When Getting A Book Out There Means Self-Publishing

On October 21, 2013

There is a story I really want to see published. It’s the autobiography of a woman who is funny, brave, strong, inspiring – and much more besides. A woman who has lived an extraordinary life, been through dark and difficult times, and somehow emerged in one piece to tell the tale with wit and wisdom. I met this woman – who I’ll call X – a little while ago, and one day we sat down and she told me about her life. I wrote it up into a proposal, confident of finding a publisher. Not that I felt it would be easy. This particular subject did not fall into the celebrity category and, as such, I knew that publishers would take some convincing that her book could make it into the bestseller lists – a crucial consideration in today’s tough market.

To start with, I looked for an agent willing to take things forward, since I feel having an agent on board lends credibility. I did find someone who was sympathetic. ‘It is a good story with plenty of event and with a sympathetic character at its heart and it’s quite likely a publisher will be interested, but I’m not convinced it’s a ‘big’ enough pitch,’ he said. I pressed him to have a go anyway, and, to his credit, he did, pitching it at some of the big publishers. Everyone seemed to like what they read in the proposal and we got lots of complimentary feedback. However, no one was willing to take the book on. This is a flavour of what the publishers said:

‘What an extraordinary story she has.’

‘She’s a truly inspirational woman with a heart-wrenching story.’
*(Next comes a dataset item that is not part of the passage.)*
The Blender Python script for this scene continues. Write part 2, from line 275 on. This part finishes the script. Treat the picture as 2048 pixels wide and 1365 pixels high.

‘I was very torn on it. I thought it was a wonderful proposal – really characterful, with a strong and engaging voice …’

‘This one just sounds too small for the list as I’m only really buying celebs at the mo.’

‘I don’t feel there’s quite enough here to get her into the bestseller charts.’

What it came down to, in essence, was that, while it was a compelling story, no one felt they could get it into the bestseller lists. Not the way the market stood then. As a ghostwriter, I know that not everything will find a publisher and that not every proposal I write will result in a commission. In this case, though, the story of X got under my skin and became something I didn’t want to give up on.

X and I have talked about self-publishing and I’m aware of how brilliantly that has worked for some writers. I’m inspired by the experiences of those like Mel Sherratt, Mark Edwards and Louise Voss, who have shown it’s possible to do it yourself, self-publish novels, and succeed in the most impressive, best-selling style. What’s holding me back is that I’m not convinced self-publishing is a good idea when it comes to non-fiction. I’d be interested to hear the views of anyone who has tried it and succeeded. Personally, I find the editing process that comes with having a publisher invaluable. In my experience, a fresh pair of eyes reading the first draft makes a huge difference. With a great editor on board a good book can become a really good book. Then there’s the copy editing process. However careful you may be, an experienced copy editor will improve on things or at least raise questions that may not have occurred while you’re immersed in telling the story. There are also legal implications to consider, with a work of non-fiction in particular. That legal read – which can be annoying at times! – is another vital step on the road towards publication. Of course, all these different elements can be brought into the self-publishing mix, but the costs soon add up and, when there’s no publisher’s advance, the money has to be found up front. That may work for some but not others.

My instinct with the story of X is to keep going and do my utmost to find a publisher – the right publisher for this story. In this case, I feel a ‘proper’ publisher is in the best interests of the book, and the subject, for lots of reasons, not least making the book the best it can be. I do believe that if you have faith in something it’s worth exploring every possible option you can. I also feel that everything goes in waves, publishers change their minds about the kind of books they want to buy, readers’ tastes change, and therefore timing is often significant.

I’m encouraged by the experience of Jeff Pearce, author of A Pocketful of Holes and Dreams, who wrote his autobiography and then spent three years sending it out to agents and publishers. He got fifty-one rejections.

‘I didn’t give up, I even printed a small run of my first draft for friends and family, and received such encouraging feedback that I persevered with my work,’ he writes in the epilogue. ‘Almost four years after I started, I received a call from an agent out of the blue, telling me he had found a publisher who was interested in my story.’

His book was published by Penguin in 2011 and was a bestseller.

On that note, I’d say it’s worth persevering. How about you?